* **ENTRIES SUPPLIED**
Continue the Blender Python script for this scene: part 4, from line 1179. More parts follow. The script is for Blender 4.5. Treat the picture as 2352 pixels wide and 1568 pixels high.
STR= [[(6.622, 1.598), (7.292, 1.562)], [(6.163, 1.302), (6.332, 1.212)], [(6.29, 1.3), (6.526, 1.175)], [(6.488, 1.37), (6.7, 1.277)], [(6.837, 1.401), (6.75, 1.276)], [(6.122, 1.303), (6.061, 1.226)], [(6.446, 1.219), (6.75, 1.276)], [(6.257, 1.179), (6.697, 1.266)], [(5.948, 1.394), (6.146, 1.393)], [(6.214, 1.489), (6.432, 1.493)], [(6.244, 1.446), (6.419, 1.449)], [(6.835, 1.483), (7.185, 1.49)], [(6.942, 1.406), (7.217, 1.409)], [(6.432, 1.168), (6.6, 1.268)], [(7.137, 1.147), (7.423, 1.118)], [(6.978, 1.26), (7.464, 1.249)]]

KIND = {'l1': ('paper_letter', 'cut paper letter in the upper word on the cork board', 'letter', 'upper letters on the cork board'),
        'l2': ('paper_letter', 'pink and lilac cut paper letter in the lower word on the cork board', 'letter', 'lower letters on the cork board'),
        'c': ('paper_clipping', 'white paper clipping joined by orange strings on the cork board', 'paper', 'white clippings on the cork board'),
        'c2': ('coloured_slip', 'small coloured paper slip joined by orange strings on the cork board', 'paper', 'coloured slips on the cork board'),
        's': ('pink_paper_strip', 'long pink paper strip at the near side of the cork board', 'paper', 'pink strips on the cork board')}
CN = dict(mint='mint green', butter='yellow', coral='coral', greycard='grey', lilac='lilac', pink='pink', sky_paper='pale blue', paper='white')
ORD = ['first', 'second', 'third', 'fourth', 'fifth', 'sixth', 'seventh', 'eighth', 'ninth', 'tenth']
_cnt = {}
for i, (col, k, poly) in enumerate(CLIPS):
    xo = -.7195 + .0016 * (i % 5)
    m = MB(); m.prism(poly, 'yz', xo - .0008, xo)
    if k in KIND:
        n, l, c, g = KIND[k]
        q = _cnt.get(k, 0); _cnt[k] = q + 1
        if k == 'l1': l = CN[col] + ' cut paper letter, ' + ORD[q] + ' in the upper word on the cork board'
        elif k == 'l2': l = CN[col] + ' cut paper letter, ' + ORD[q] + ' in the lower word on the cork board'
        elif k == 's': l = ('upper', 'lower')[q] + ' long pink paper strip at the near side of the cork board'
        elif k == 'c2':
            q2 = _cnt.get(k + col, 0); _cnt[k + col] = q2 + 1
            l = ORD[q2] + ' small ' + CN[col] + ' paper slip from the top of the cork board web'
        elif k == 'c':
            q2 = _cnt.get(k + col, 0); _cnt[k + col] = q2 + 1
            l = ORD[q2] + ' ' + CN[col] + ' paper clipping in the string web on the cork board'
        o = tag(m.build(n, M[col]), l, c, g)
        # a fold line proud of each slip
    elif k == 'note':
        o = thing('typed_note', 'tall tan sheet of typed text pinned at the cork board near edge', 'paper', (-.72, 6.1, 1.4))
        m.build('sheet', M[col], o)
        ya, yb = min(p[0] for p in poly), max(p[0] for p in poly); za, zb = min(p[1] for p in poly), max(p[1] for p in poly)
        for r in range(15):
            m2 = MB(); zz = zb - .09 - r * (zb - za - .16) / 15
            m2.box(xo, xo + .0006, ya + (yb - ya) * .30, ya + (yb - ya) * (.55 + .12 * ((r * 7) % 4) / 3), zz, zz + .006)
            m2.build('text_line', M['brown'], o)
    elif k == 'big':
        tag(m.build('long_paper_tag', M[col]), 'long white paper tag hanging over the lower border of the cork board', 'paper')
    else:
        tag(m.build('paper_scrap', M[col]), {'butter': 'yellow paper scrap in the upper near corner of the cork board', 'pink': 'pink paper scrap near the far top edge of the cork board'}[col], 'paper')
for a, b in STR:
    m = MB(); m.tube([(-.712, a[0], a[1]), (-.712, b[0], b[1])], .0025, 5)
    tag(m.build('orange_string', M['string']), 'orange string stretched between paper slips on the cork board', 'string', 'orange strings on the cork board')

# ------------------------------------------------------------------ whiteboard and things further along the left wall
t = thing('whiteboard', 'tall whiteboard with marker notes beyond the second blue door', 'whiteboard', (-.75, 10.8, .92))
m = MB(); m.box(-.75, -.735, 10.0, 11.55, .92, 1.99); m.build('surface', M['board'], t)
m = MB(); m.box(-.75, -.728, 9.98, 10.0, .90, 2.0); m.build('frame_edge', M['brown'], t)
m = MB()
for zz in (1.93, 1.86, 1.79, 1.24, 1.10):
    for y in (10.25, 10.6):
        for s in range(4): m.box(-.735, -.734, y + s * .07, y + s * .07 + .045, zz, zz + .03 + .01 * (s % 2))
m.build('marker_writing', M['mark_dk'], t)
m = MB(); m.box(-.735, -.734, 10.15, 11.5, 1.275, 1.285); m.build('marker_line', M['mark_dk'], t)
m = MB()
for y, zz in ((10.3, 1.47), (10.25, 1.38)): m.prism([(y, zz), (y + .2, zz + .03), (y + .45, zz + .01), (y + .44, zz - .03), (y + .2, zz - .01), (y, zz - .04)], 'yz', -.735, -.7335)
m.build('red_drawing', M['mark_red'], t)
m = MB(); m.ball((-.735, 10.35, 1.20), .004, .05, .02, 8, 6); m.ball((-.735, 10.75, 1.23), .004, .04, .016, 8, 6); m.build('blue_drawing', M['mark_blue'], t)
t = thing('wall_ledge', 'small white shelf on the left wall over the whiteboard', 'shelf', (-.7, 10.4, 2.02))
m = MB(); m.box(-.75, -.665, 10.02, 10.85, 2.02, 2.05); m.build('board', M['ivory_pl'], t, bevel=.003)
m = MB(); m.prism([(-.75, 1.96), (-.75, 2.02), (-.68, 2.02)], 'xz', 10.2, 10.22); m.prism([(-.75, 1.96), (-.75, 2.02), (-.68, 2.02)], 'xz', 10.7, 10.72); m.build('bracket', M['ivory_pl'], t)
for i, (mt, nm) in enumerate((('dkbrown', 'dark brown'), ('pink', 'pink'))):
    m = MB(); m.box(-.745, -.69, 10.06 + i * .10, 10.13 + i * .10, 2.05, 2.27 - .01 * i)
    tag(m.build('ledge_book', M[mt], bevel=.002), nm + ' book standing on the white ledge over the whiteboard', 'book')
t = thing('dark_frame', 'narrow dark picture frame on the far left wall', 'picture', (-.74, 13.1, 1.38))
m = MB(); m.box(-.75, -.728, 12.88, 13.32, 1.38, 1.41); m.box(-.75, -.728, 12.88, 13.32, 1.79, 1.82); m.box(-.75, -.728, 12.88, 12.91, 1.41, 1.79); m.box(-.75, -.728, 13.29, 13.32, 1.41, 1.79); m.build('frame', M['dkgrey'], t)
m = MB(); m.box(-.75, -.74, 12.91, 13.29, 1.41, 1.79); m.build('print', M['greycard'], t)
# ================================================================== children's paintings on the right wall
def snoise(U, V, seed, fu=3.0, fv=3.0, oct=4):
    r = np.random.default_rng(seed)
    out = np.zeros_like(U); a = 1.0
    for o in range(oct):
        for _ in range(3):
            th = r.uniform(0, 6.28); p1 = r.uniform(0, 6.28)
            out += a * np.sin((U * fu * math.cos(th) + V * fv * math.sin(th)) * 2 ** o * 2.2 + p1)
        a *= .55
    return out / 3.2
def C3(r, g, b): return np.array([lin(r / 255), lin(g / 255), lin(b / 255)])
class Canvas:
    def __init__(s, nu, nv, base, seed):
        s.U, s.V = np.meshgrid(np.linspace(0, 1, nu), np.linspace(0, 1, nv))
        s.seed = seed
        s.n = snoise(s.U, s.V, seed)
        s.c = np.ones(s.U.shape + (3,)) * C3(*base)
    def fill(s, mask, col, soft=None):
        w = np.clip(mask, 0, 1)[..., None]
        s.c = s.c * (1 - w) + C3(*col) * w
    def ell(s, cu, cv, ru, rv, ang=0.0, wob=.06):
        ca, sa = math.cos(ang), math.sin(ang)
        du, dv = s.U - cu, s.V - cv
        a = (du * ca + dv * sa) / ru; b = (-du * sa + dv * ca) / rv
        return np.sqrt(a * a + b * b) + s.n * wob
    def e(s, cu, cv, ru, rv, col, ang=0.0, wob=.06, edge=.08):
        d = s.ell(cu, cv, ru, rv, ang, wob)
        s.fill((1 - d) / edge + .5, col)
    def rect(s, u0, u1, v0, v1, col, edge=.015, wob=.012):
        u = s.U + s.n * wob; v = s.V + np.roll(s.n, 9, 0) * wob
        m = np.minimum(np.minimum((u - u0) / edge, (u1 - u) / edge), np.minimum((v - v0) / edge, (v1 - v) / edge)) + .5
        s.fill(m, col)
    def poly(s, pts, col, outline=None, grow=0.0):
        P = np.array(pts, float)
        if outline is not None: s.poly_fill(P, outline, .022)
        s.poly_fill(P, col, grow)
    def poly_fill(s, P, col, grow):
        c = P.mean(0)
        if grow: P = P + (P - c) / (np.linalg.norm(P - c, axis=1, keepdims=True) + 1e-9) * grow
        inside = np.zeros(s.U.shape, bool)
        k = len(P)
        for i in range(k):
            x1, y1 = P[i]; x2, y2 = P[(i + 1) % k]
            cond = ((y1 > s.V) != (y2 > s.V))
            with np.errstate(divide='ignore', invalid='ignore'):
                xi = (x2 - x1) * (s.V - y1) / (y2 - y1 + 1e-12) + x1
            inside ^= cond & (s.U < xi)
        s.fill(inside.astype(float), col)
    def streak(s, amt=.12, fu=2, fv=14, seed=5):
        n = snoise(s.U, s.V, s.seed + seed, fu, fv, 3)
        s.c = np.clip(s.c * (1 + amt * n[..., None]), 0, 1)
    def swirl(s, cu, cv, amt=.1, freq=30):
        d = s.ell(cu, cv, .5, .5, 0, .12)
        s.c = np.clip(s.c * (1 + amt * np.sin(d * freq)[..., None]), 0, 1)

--

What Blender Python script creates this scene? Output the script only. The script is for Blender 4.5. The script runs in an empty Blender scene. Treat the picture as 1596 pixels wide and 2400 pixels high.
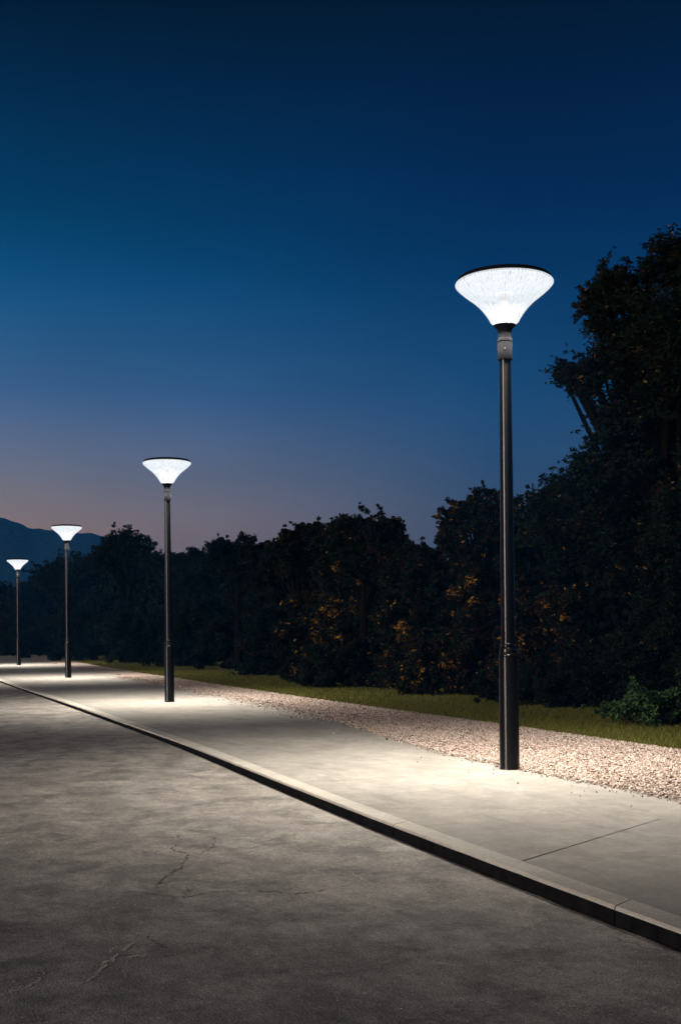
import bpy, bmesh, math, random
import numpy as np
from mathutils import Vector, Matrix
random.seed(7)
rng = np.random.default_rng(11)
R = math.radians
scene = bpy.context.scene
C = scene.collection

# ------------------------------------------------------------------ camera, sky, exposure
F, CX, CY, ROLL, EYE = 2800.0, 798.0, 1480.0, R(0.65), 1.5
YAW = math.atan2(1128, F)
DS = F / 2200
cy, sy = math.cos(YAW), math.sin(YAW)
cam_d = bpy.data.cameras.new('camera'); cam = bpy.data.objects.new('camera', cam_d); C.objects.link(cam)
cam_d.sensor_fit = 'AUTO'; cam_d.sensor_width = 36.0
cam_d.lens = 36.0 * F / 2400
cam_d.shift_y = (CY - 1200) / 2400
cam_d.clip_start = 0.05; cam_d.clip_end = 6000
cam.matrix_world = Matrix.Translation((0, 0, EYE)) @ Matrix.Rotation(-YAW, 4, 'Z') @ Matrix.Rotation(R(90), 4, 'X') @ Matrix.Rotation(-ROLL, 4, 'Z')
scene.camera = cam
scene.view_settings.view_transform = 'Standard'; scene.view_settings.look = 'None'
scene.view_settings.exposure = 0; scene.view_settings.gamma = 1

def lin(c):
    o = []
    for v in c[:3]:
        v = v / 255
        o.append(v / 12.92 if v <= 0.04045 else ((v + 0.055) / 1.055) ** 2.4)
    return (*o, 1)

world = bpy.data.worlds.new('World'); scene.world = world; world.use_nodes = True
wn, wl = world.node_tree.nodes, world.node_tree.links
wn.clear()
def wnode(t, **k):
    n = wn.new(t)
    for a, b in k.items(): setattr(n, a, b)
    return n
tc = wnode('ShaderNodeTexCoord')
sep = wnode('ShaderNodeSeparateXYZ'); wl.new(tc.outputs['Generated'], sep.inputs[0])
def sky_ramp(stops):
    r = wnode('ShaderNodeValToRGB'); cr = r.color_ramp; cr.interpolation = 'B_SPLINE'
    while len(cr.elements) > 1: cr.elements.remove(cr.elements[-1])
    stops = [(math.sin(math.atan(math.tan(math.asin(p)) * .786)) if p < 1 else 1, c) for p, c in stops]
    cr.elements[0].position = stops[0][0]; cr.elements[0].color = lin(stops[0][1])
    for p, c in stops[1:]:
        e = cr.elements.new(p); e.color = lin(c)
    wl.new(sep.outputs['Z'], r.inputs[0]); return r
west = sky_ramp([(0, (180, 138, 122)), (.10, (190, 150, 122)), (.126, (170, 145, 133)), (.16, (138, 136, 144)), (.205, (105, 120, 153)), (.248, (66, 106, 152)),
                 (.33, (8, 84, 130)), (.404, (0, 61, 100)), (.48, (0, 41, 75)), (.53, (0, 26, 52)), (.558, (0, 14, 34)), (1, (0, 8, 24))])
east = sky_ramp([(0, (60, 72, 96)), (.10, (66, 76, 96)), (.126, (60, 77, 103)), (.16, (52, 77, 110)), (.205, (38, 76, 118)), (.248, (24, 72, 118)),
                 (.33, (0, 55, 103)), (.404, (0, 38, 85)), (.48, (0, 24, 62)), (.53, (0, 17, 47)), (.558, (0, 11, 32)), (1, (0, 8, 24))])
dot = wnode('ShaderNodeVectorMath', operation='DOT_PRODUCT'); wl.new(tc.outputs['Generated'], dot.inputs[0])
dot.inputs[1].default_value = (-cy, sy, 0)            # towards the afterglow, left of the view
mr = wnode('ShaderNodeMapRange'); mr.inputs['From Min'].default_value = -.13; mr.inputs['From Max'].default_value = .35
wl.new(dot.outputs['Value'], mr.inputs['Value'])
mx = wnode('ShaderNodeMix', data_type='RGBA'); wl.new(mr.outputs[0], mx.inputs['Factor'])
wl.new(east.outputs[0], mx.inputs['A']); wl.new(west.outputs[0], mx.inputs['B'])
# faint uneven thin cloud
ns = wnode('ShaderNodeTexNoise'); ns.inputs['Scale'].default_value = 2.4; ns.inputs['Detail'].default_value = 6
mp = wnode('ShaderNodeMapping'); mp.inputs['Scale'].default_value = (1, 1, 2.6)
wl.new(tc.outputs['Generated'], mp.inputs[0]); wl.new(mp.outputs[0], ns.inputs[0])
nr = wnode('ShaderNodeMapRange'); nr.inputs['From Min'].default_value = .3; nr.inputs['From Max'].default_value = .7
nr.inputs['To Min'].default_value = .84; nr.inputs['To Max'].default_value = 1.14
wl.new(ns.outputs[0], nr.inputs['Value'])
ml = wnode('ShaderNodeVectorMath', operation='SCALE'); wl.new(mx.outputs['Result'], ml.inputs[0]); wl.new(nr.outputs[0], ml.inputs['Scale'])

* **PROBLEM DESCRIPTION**
Gather up the lines that contain the word "Treat".

* **ANSWER TO THE EXERCISE**
Continue the Blender Python script for this scene: part 4, from line 1179. More parts follow. The script is for Blender 4.5. Treat the picture as 2352 pixels wide and 1568 pixels high.
What Blender Python script creates this scene? Output the script only. The script is for Blender 4.5. The script runs in an empty Blender scene. Treat the picture as 1596 pixels wide and 2400 pixels high.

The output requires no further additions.